First of all, let's look at the concept of "preserving": The show world was, from the very beginning, subject to romantic idealization of what a dog of a particular breed should be. Most of the breeds that became consolidated as a result of the standardization movement that started in the mid-19th century in the UK had never existed before that point, and certainly none of them whatsoever had been even remotely as uniform as those people envisioned/wished for/deluded themselves into (however you want to put it). What had existed were certain types, i.e. the famous sagaces, pugnaces and celeres the Romans used to classify hunting dogs as, which existed in some local variations that could most aptly be described as "landraces".

Then let's look about the value of having a breed around. Do dogs give a bleep about what breed they are? Hardly. Keeping a breed around is a concept that serves human interests, not the dogs, and when people talk about "preserving a breed", they must realize that they are not doing that as a favor to the dogs, but as a favor to other humans.

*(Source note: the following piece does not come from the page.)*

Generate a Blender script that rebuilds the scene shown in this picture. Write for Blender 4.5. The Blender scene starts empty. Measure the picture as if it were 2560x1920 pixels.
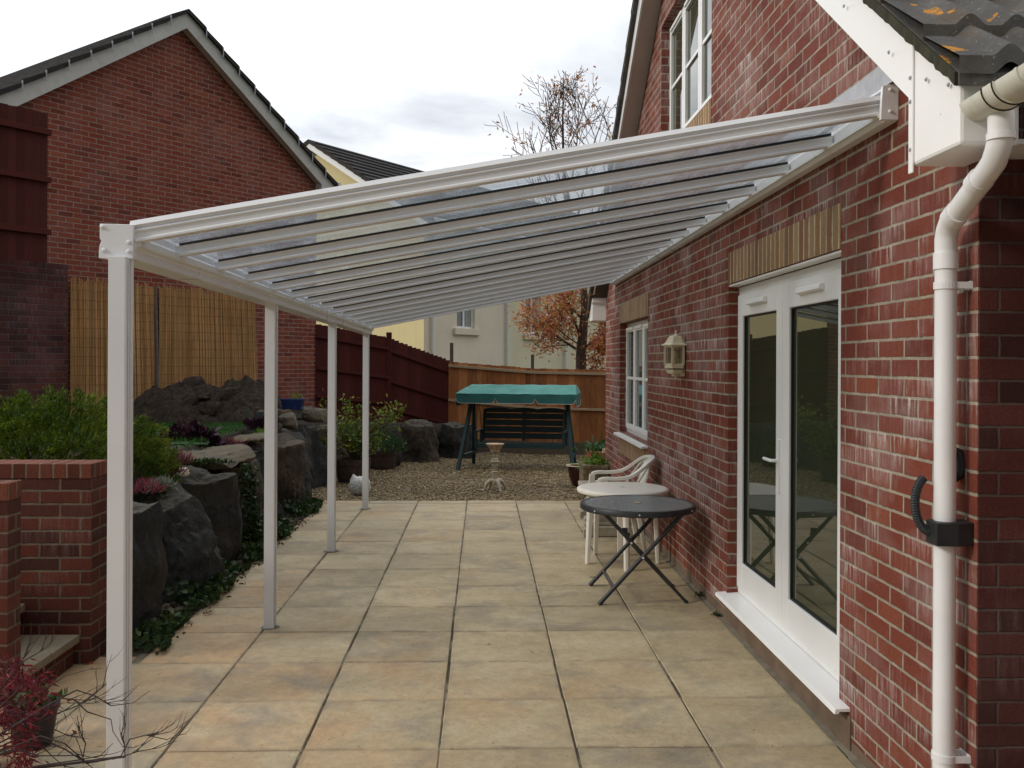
import bpy, bmesh, math, random
import numpy as np
from mathutils import Vector, Matrix, noise, Euler
PI=math.pi; R=math.radians
random.seed(7); rng=np.random.default_rng(7)
SC=bpy.context.scene
C=SC.collection
# ------------------------------------------------------------------ helpers
def tag(o,label=None,cat=None,group=None,kind=None):
    if label: o['label']=label
    if cat: o['category']=cat
    if group: o['group']=group
    if kind: o['kind']=kind
    return o
def thing(name,label,cat,loc=(0,0,0),rz=0,group=None):
    o=bpy.data.objects.new(name,None); C.objects.link(o)
    o.location=loc; o.rotation_euler=(0,0,rz); o.empty_display_size=.1
    return tag(o,label,cat,group)
def root_m(p):
    return Matrix.Translation(p.location)@p.rotation_euler.to_matrix().to_4x4()
def link(name,me,mat,parent=None,local=False):
    o=bpy.data.objects.new(name,me); C.objects.link(o)
    for m in (mat if isinstance(mat,(list,tuple)) else [mat]): me.materials.append(m)
    if parent:
        o.parent=parent
        if not local:
            q=parent; M=Matrix.Identity(4)
            while q:
                if q.type=='EMPTY': M=root_m(q)@M
                q=q.parent
            o.matrix_parent_inverse=M.inverted()
            if parent.type!='EMPTY': o.matrix_parent_inverse=Matrix.Identity(4)
    return o
class MB:
    def __init__(s): s.v=[]; s.f=[]; s.mi=[]; s.cur=0
    def add(s,vs,fs):
        b=len(s.v); s.v+= [tuple(v) for v in vs]
        for f in fs: s.f.append(tuple(b+i for i in f)); s.mi.append(s.cur)
        return s
    def box(s,x0,x1,y0,y1,z0,z1,M=None):
        if x0>x1:x0,x1=x1,x0
        if y0>y1:y0,y1=y1,y0
        if z0>z1:z0,z1=z1,z0
        vs=[Vector((x,y,z)) for z in (z0,z1) for y in (y0,y1) for x in (x0,x1)]
        if M: vs=[M@v for v in vs]
        return s.add(vs,[(0,2,3,1),(4,5,7,6),(0,1,5,4),(2,6,7,3),(0,4,6,2),(1,3,7,5)])
    def bar(s,p,q,w,h,up=(0,0,1)):
        p=Vector(p);q=Vector(q);d=q-p;L=d.length;d.normalize()
        u=Vector(up); sx=d.cross(u)
        if sx.length<1e-4: sx=d.cross(Vector((1,0,0)))
        sx.normalize(); uz=sx.cross(d)
        M=Matrix((sx,d,uz)).transposed().to_4x4(); M.translation=p
        return s.box(-w/2,w/2,0,L,-h/2,h/2,M)
    def tube(s,pts,r,n=8,caps=True):
        pts=[Vector(p) for p in pts]; rs=r if isinstance(r,(list,tuple)) else [r]*len(pts)
        vs=[];fs=[]; prev=None
        for i,p in enumerate(pts):
            d=(pts[min(i+1,len(pts)-1)]-pts[max(i-1,0)])
            if d.length<1e-9: d=Vector((0,0,1))
            d.normalize()
            if prev is None:
                a=Vector((0,0,1)) if abs(d.z)<.9 else Vector((1,0,0))
                prev=d.cross(a).normalized()
            sx=(prev-d*prev.dot(d))
            if sx.length<1e-6: sx=d.orthogonal()
            sx.normalize(); prev=sx; sy=d.cross(sx)
            for k in range(n):
                a=2*PI*k/n; vs.append(p+(sx*math.cos(a)+sy*math.sin(a))*rs[i])
        for i in range(len(pts)-1):
            for k in range(n):
                k2=(k+1)%n; fs.append((i*n+k,i*n+k2,(i+1)*n+k2,(i+1)*n+k))
        if caps:
            fs.append(tuple(range(n-1,-1,-1))); fs.append(tuple((len(pts)-1)*n+k for k in range(n)))
        return s.add(vs,fs)
    def lathe(s,prof,c,n=24,a0=0,a1=2*PI,sx=1,sy=1,closed=True):
        c=Vector(c); full=abs(a1-a0-2*PI)<1e-6; m=n if full else n+1
        vs=[];fs=[]
        for r,z in prof:
            for k in range(m):
                a=a0+(a1-a0)*k/n; vs.append(c+Vector((r*math.cos(a)*sx,r*math.sin(a)*sy,z)))
        for i in range(len(prof)-1):
            for k in range(n):
                k2=(k+1)%m; fs.append((i*m+k,i*m+k2,(i+1)*m+k2,(i+1)*m+k))
        if closed and full:
            if prof[0][0]>1e-5: fs.append(tuple(range(m-1,-1,-1)))
            if prof[-1][0]>1e-5: fs.append(tuple((len(prof)-1)*m+k for k in range(m)))
        return s.add(vs,fs)
    def prism(s,poly,f0,f1):      # poly: 2D list; f0/f1 map (a,b)->3D for the two ends
        n=len(poly); vs=[f0(a,b) for a,b in poly]+[f1(a,b) for a,b in poly]
        fs=[tuple(range(n-1,-1,-1)),tuple(range(n,2*n))]+[(i,(i+1)%n,n+(i+1)%n,n+i) for i in range(n)]
        return s.add(vs,fs)
    def build(s,name,mat,parent=None,smooth=False,bevel=0,local=False,fix=True,seg=2):
        me=bpy.data.meshes.new(name); me.from_pydata(s.v,[],s.f); me.update()
        if len(set(s.mi))>1: me.polygons.foreach_set('material_index',s.mi)
        if fix:
            bm=bmesh.new(); bm.from_mesh(me); bmesh.ops.recalc_face_normals(bm,faces=bm.faces); bm.to_mesh(me); bm.free()
        if smooth:
            me.polygons.foreach_set('use_smooth',[True]*len(me.polygons))
            try: me.set_sharp_from_angle(angle=R(40))
            except Exception: pass
        o=link(name,me,mat,parent,local)
        if bevel:
            b=o.modifiers.new('bevel','BEVEL'); b.width=bevel; b.segments=seg; b.limit_method='ANGLE'; b.angle_limit=R(40)
        return o
def rawmesh(name,V,F,mat,parent=None,smooth=False,local=False):
    me=bpy.data.meshes.new(name); V=np.asarray(V,dtype=np.float32); F=np.asarray(F,dtype=np.int32)
    me.vertices.add(len(V)); me.vertices.foreach_set('co',V.ravel())
    k=F.shape[1]; me.loops.add(F.size); me.loops.foreach_set('vertex_index',F.ravel())
    me.polygons.add(len(F)); me.polygons.foreach_set('loop_start',np.arange(0,F.size,k,dtype=np.int32))
    try: me.polygons.foreach_set('loop_total',np.full(len(F),k,dtype=np.int32))
    except Exception: pass
    me.update(calc_edges=True); me.validate()
    if smooth: me.polygons.foreach_set('use_smooth',[True]*len(me.polygons))
    return link(name,me,mat,parent,local)
def unit(a): return a/np.maximum(np.linalg.norm(a,axis=1,keepdims=True),1e-9)
def leaves(name,P,D,L,W,mat,parent=None,fold=.25):
    P=np.asarray(P,float);D=unit(np.asarray(D,float));n=len(P)
    L=np.broadcast_to(L,(n,))[:,None];W=np.broadcast_to(W,(n,))[:,None]
    S=unit(np.cross(D,rng.normal(size=(n,3)))); N=np.cross(D,S)
    m=P+D*L*.45
    V=np.stack([P,m+S*W/2+N*W*fold*.5,P+D*L,m-S*W/2+N*W*fold*.5],1).reshape(-1,3)
    F=np.arange(4*n).reshape(n,4)
    F=np.concatenate([F[:,[0,1,2]],F[:,[0,2,3]]])
    return rawmesh(name,V,F,mat,parent)
# ------------------------------------------------------------------ materials
class NT:
    def __init__(s,name):
        s.m=bpy.data.materials.new(name); s.m.use_nodes=True; s.t=s.m.node_tree; s.t.nodes.clear()
        s.out=s.n('ShaderNodeOutputMaterial')
    def n(s,typ,**kw):
        x=s.t.nodes.new(typ)
        for k,v in kw.items(): setattr(x,k,v)
        return x
    def set(s,sock,v):
        if isinstance(v,bpy.types.NodeSocket): s.t.links.new(v,sock)
        elif v is not None:
            if isinstance(v,(tuple,list)) and len(v)==3 and sock.type=='RGBA': v=(*v,1)
            sock.default_value=v
    def math(s,op,a,b=None,c=None,clamp=False):
        x=s.n('ShaderNodeMath',operation=op,use_clamp=clamp); s.set(x.inputs[0],a)
        if b is not None: s.set(x.inputs[1],b)
        if c is not None: s.set(x.inputs[2],c)
        return x.outputs[0]
    def comb(s,x,y,z=0.0):
        c=s.n('ShaderNodeCombineXYZ'); s.set(c.inputs[0],x);s.set(c.inputs[1],y);s.set(c.inputs[2],z); return c.outputs[0]
    def sep(s,v):
        c=s.n('ShaderNodeSeparateXYZ'); s.set(c.inputs[0],v); return c.outputs
    def mapr(s,v,a,b,c=0.0,d=1.0,smooth=False):
        x=s.n('ShaderNodeMapRange'); x.interpolation_type='SMOOTHSTEP' if smooth else 'LINEAR'; x.clamp=True
        for i,q in enumerate((v,a,b,c,d)): s.set(x.inputs[i],q)
        return x.outputs[0]
    def noise(s,vec=None,scale=5,detail=4,rough=.55,dist=0):
        x=s.n('ShaderNodeTexNoise'); 
        if vec is not None: s.set(x.inputs['Vector'],vec)
        x.inputs['Scale'].default_value=scale; x.inputs['Detail'].default_value=detail
        x.inputs['Roughness'].default_value=rough; x.inputs['Distortion'].default_value=dist
        return x.outputs[0]
    def voro(s,vec=None,scale=5,feature='F1'):
        x=s.n('ShaderNodeTexVoronoi',feature=feature)
        if vec is not None: s.set(x.inputs['Vector'],vec)
        x.inputs['Scale'].default_value=scale; return x
    def vscale(s,vec,sc):
        x=s.n('ShaderNodeVectorMath',operation='MULTIPLY'); s.set(x.inputs[0],vec); x.inputs[1].default_value=sc; return x.outputs[0]
    def mix(s,f,a,b,typ='MIX'):
        x=s.n('ShaderNodeMix',data_type='RGBA',blend_type=typ); s.set(x.inputs[0],f); s.set(x.inputs[6],a); s.set(x.inputs[7],b); return x.outputs[2]
    def ramp(s,f,stops,interp='LINEAR'):
        x=s.n('ShaderNodeValToRGB'); x.color_ramp.interpolation=interp; e=x.color_ramp.elements
        while len(e)<len(stops): e.new(.5)
        for i,(p,c) in enumerate(stops): e[i].position=p; e[i].color=(*c,1)
        s.set(x.inputs[0],f); return x.outputs[0]
    def bump(s,h,strength=.5,dist=.01,normal=None):
        x=s.n('ShaderNodeBump'); x.inputs['Strength'].default_value=strength; x.inputs['Distance'].default_value=dist
        s.set(x.inputs['Height'],h)
        if normal is not None: s.set(x.inputs['Normal'],normal)
        return x.outputs[0]
    def obj(s): return s.n('ShaderNodeTexCoord').outputs['Object']
    def island(s): return s.n('ShaderNodeNewGeometry').outputs['Random Per Island']
    def pbr(s,col,rough=.6,normal=None,metal=0,spec=.5,ior=1.45,coat=0):
        p=s.n('ShaderNodeBsdfPrincipled'); s.set(p.inputs['Base Color'],col); s.set(p.inputs['Roughness'],rough)
        p.inputs['Metallic'].default_value=metal; p.inputs['Specular IOR Level'].default_value=spec; p.inputs['IOR'].default_value=ior
        p.inputs['Coat Weight'].default_value=coat
        if normal is not None: s.set(p.inputs['Normal'],normal)
        return p.outputs[0]
    def done(s,sh): s.t.links.new(sh,s.out.inputs[0]); return s.m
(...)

Now, such interests can be entirely legitimate (domestication being a utilitarian concept), but let's not delude ourselves into thinking that the dogs care even the least bit about it.

Third, let's look at the philosophical concept behind dog showing (ignoring its rather unsavory roots in the eugenics movement): It is based on a fundamental fallacy, viz. the idea that you can theorize about how a dog is functional based on anatomical details. Show people come up with elaborate theories how such-and-such detail serves the dog's function in a very specific way, which sound logical and are internally consistent -- their problem is just that they are not usually tested in the real world on dogs doing work besides trotting around the ring for a few seconds.

Summarily put: Dog showing puts the cart before the horse. A show person thinks that a dog has a certain angulation of its hind legs and would therefore be a good working dog. A stock man observes a good working dog and breeds it to another such dog, and this may have the side effect of resulting in a certain rear angulation, even though the latter was never consciously selected for. In showing, function is thought to follow form. In reality, form is merely a side effect of selection for function.